Reputation:
I am creating a detached screen, player, that runs the script, player.sh, which has multiple arguments from AR, array.
AR=('foo' 'bar' 'space' 'bat')
screen -S player -dm bash -c "/home/deanresin/scripts/player.sh ${AR[@]}"
but it gets parsed as...
+ screen -S player -dm bash -c '/home/deanresin/scripts/player.sh foo' bar space bat
and only the first argument, foo, is passed to player.sh.
If I manually enter the array it works..
screen -S player -dm bash -c "/home/deanresin/scripts/player.sh foo bar space bat"
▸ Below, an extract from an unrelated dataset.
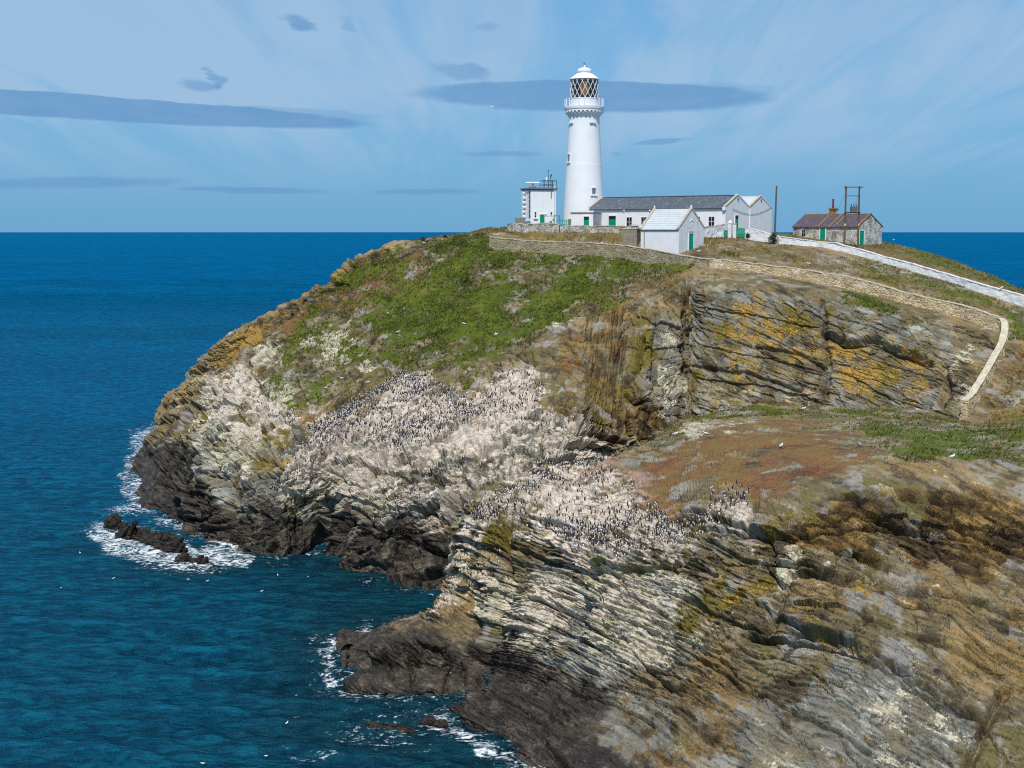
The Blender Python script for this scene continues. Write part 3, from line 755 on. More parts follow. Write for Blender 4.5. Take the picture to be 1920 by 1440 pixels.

+ screen -S player -dm bash -c '/home/deanresin/scripts/player.sh foo bar space bat'
and they all get passed to player.sh.
Please help, I've been pulling my hair out.
edit:
I also tried..
screen -S player -dm bash -c "/home/deanresin/scripts/player.sh "`echo "${AR[@]}"`
with the same unwanted result.
Upvotes: 0
Views: 1973
Reputation: 123470
It's easier if you don't try to add the indirection via bash -c
:
screen -S player -dm /home/deanresin/scripts/player.sh "${AR[@]}"
If you ever do need to nest it in a bash -c
, you should escape the arguments properly and concatenate them into that single argument:
screen -S player -dm bash -c "/home/deanresin/scripts/player.sh $(printf "%q " "${AR[@]}")"
or pass them as separate arguments that become available as $@
in the script string itself, which much be carefully quoted to ensure it's literal:
screen -S player -dm bash -c '/home/deanresin/scripts/player.sh "$@"' _ "${AR[@]}"
The wrong solution is using bash -c "/home/deanresin/scripts/player.sh ${AR[*]}"
instead to concatenate all the elements without escaping, but this doesn't account for shell metacharacters and is therefore best avoided.